Here are a few bullet points about each of these theories that can help you better understand the strengths and weaknesses of each.


*  Expressive v. Rhetorical camps naturally war with each other.  “You just blurt out whatever’s in your head!”  “You never say what you really, really think.” This also means they usually mis-understand each other, and misrepresent each other to others.

*  No one is exclusively just an expressor or just a rhetorician.  We all edit our messaging somewhat, and we all express our thoughts and feelings without censorship sometimes.  But people tend to be more toward full-on Expressiveness, or more toward full-on Rhetoricalness.

*  Rhetoricians value being adaptive. They are open to new techniques, in fact, they avidly want to learn new techniques, and perfect techniques they already use.  Expressors often want to get better at expression -- ie, to really capture and clearly communicate their feelings -- but they tend to pull back from “artificially” learning techniques that don’t feel natural or authentic to them.

*  Rhetoricians can be authentic expressors, but they can also use “authentic expressiveness” as a technique to influence others (esp if they are influencing expressors who are only comfortable with other expressors).

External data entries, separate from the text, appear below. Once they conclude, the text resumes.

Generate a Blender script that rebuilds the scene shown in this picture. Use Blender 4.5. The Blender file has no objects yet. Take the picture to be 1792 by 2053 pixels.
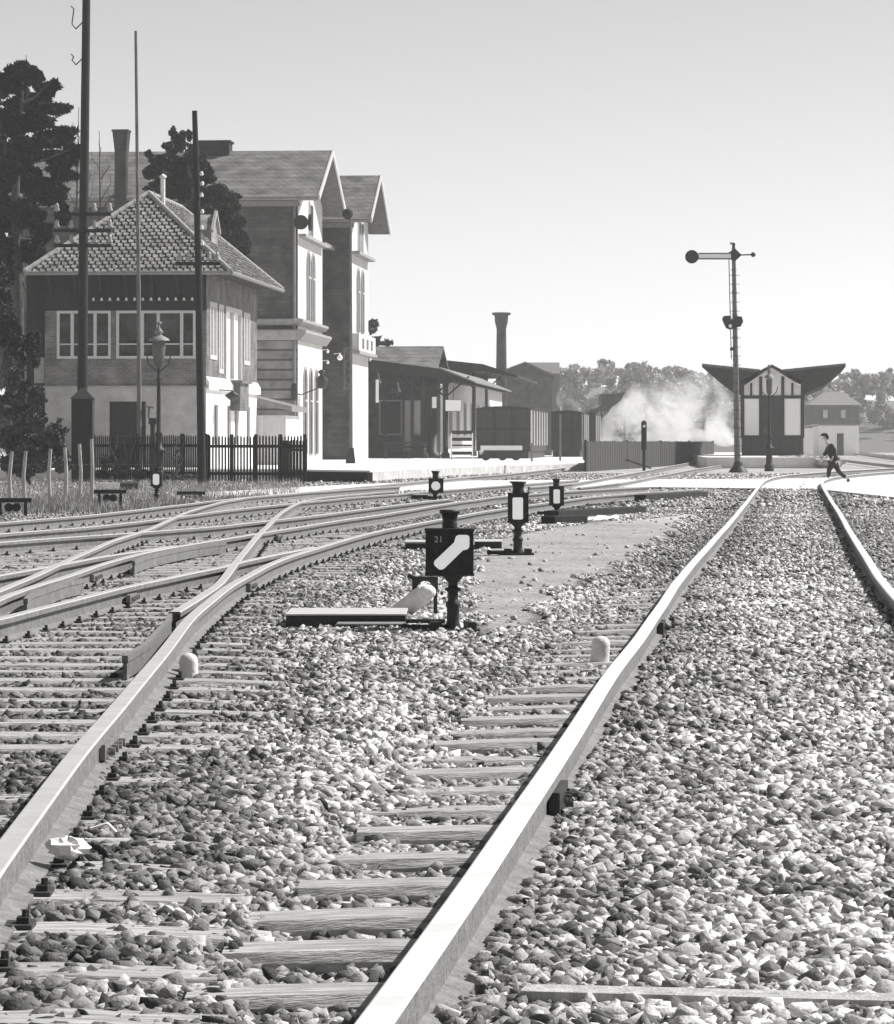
import bpy, math, random
import numpy as np
from mathutils import Vector, Matrix
random.seed(7); rng = np.random.default_rng(7)
S = bpy.context.scene; C = S.collection
R = math.radians
# ------------------------------------------------------------------ camera
F, H, X0, Y0 = 7000.0, 1.2, 896.0, 888.0       # focal length in photo pixels (photo taken as 1792 x 2053), eye height, horizon
cam = bpy.data.cameras.new('camera'); camo = bpy.data.objects.new('camera', cam); C.objects.link(camo)
cam.sensor_fit = 'VERTICAL'; cam.sensor_height = 24; cam.sensor_width = 24
cam.lens = F/2053*24; cam.shift_y = -(1026.5-Y0)/2053; cam.shift_x = 0
cam.clip_start = 0.5; cam.clip_end = 8000
camo.location = (0, 0, H); camo.rotation_euler = (R(90), 0, 0); S.camera = camo
# ------------------------------------------------------------------ light
SUN_AZ, SUN_EL = 66.0, 46.0                     # azimuth clockwise from +Y (view direction)
w = bpy.data.worlds.new('World'); S.world = w; w.use_nodes = True
nt = w.node_tree; nt.nodes.clear()
sky = nt.nodes.new('ShaderNodeTexSky'); sky.sky_type = 'NISHITA'; sky.sun_disc = False
sky.sun_elevation = R(SUN_EL); sky.sun_rotation = R(SUN_AZ); sky.air_density = 0.6; sky.dust_density = 0.25; sky.ozone_density = 0.5
bw = nt.nodes.new('ShaderNodeRGBToBW'); tint = nt.nodes.new('ShaderNodeMixRGB'); tint.blend_type = 'MULTIPLY'
tint.inputs[0].default_value = 1; tint.inputs[2].default_value = (0.985, 0.99, 1.0, 1)
bg = nt.nodes.new('ShaderNodeBackground'); bg.inputs[1].default_value = 0.108
out = nt.nodes.new('ShaderNodeOutputWorld')
nt.links.new(sky.outputs[0], bw.inputs[0]); nt.links.new(bw.outputs[0], tint.inputs[1])
nt.links.new(tint.outputs[0], bg.inputs[0]); nt.links.new(bg.outputs[0], out.inputs[0])
sl = bpy.data.lights.new('sun', 'SUN'); sl.energy = 4.6; sl.angle = R(0.5); sl.color = (1, 0.99, 0.97)
so = bpy.data.objects.new('sun', sl); C.objects.link(so)
sd = Vector((math.sin(R(SUN_AZ))*math.cos(R(SUN_EL)), math.cos(R(SUN_AZ))*math.cos(R(SUN_EL)), math.sin(R(SUN_EL))))
so.rotation_euler = sd.to_track_quat('Z', 'Y').to_euler(); so.location = (30, -10, 40)
S.view_settings.view_transform = 'Standard'; S.view_settings.look = 'None'
S.view_settings.exposure = 0.55; S.view_settings.gamma = 1
S.render.engine = 'CYCLES'
try:
    S.cycles.volume_bounces = 4; S.cycles.max_bounces = 8; S.cycles.volume_max_steps = 128
except Exception: pass

# ------------------------------------------------------------------ materials
def grey(v, t=0.0): return (v*(1+t), v, v*(1-t*0.9), 1)
MATS = {}
def mat(name, v, rough=0.85, var=0.35, scale=6.0, bump=0.25, bscale=None, metal=0.0, tone=False, tint=0.012, stretch=None, spec=0.3):
    if name in MATS: return MATS[name]
    m = bpy.data.materials.new(name); m.use_nodes = True; n = m.node_tree.nodes; l = m.node_tree.links
    b = n['Principled BSDF']; b.inputs['Roughness'].default_value = rough; b.inputs['Metallic'].default_value = metal
    b.inputs['Specular IOR Level'].default_value = spec
    tc = n.new('ShaderNodeTexCoord'); mp = n.new('ShaderNodeMapping'); l.new(tc.outputs['Object'], mp.inputs[0])
    if stretch: mp.inputs['Scale'].default_value = stretch
    nz = n.new('ShaderNodeTexNoise'); nz.inputs['Scale'].default_value = scale; nz.inputs['Detail'].default_value = 6; nz.inputs['Roughness'].default_value = 0.65
    l.new(mp.outputs[0], nz.inputs['Vector'])
    cr = n.new('ShaderNodeValToRGB'); cr.color_ramp.elements[0].position = 0.3; cr.color_ramp.elements[1].position = 0.7
    cr.color_ramp.elements[0].color = grey(v*(1-var), tint); cr.color_ramp.elements[1].color = grey(min(0.95, v*(1+var)), tint)
    l.new(nz.outputs['Fac'], cr.inputs[0])
    src = cr.outputs[0]
    if tone:
        at = n.new('ShaderNodeAttribute'); at.attribute_name = 'tone'
        mx = n.new('ShaderNodeMixRGB'); mx.blend_type = 'MULTIPLY'; mx.inputs[0].default_value = 1
        l.new(src, mx.inputs[1]); l.new(at.outputs['Fac'], mx.inputs[2]); src = mx.outputs[0]
    l.new(src, b.inputs['Base Color'])
    if bump:
        n2 = n.new('ShaderNodeTexNoise'); n2.inputs['Scale'].default_value = bscale or scale*4; n2.inputs['Detail'].default_value = 4
        l.new(mp.outputs[0], n2.inputs['Vector'])
        bp = n.new('ShaderNodeBump'); bp.inputs['Strength'].default_value = bump; bp.inputs['Distance'].default_value = 0.03
        l.new(n2.outputs['Fac'], bp.inputs['Height']); l.new(bp.outputs[0], b.inputs['Normal'])
    MATS[name] = m; return m
def brick(name, a, c, mortar, bw_=0.5, rh=0.2, ms=0.02, bump=0.4, rough=0.9, offset=0.5):
    m = bpy.data.materials.new(name); m.use_nodes = True; n = m.node_tree.nodes; l = m.node_tree.links
    b = n['Principled BSDF']; b.inputs['Roughness'].default_value = rough; b.inputs['Specular IOR Level'].default_value = 0.2
    tc = n.new('ShaderNodeTexCoord'); sp = n.new('ShaderNodeSeparateXYZ'); l.new(tc.outputs['Object'], sp.inputs[0])
    ad = n.new('ShaderNodeMath'); ad.operation = 'ADD'; l.new(sp.outputs[0], ad.inputs[0]); l.new(sp.outputs[1], ad.inputs[1])
    cb = n.new('ShaderNodeCombineXYZ'); l.new(ad.outputs[0], cb.inputs[0]); l.new(sp.outputs[2], cb.inputs[1])
    t = n.new('ShaderNodeTexBrick'); t.inputs['Scale'].default_value = 1; t.inputs['Brick Width'].default_value = bw_; t.inputs['Row Height'].default_value = rh
    t.inputs['Mortar Size'].default_value = ms; t.offset = offset
    t.inputs['Color1'].default_value = grey(a, .012); t.inputs['Color2'].default_value = grey(c, .012); t.inputs['Mortar'].default_value = grey(mortar, .012)
    l.new(cb.outputs[0], t.inputs['Vector'])
    nz = n.new('ShaderNodeTexNoise'); nz.inputs['Scale'].default_value = 1.3; nz.inputs['Detail'].default_value = 8
    l.new(tc.outputs['Object'], nz.inputs['Vector'])
    mr = n.new('ShaderNodeMapRange'); mr.inputs[1].default_value = .3; mr.inputs[2].default_value = .7; mr.inputs[3].default_value = .55; mr.inputs[4].default_value = 1.4
    l.new(nz.outputs['Fac'], mr.inputs[0])
    mx = n.new('ShaderNodeMixRGB'); mx.blend_type = 'MULTIPLY'; mx.inputs[0].default_value = 1
    l.new(t.outputs['Color'], mx.inputs[1]); l.new(mr.outputs[0], mx.inputs[2]); l.new(mx.outputs[0], b.inputs['Base Color'])
    bp = n.new('ShaderNodeBump'); bp.inputs['Strength'].default_value = bump; bp.inputs['Distance'].default_value = 0.03; bp.invert = True
    l.new(t.outputs['Fac'], bp.inputs['Height']); l.new(bp.outputs[0], b.inputs['Normal'])
    MATS[name] = m; return m
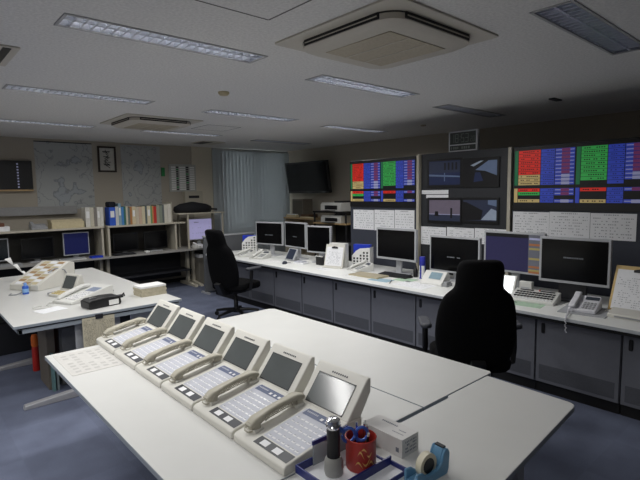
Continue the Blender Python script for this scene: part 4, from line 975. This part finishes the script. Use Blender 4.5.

*  Both Expression and Rhetoric have moral strengths and failures.  If you are truly expressing your inner thoughts in an honest way, then you would be constantly saying awful things to people, and no one is ever completely and unbendingly honest (we’d hunt you down as a social monster if you were). However, if you never express your true inner states (ie, politicians, at least in public), then you’ll probably go nuts as a human being.  And being rhetorical doesn’t simply mean being fake or “manipulating others,” it means trying to craft messages so they accomplish something that’s important to you (and, at least in good moral rhetoric, accomplish things that are also important and valuable to the person to whom you’re directing those messages).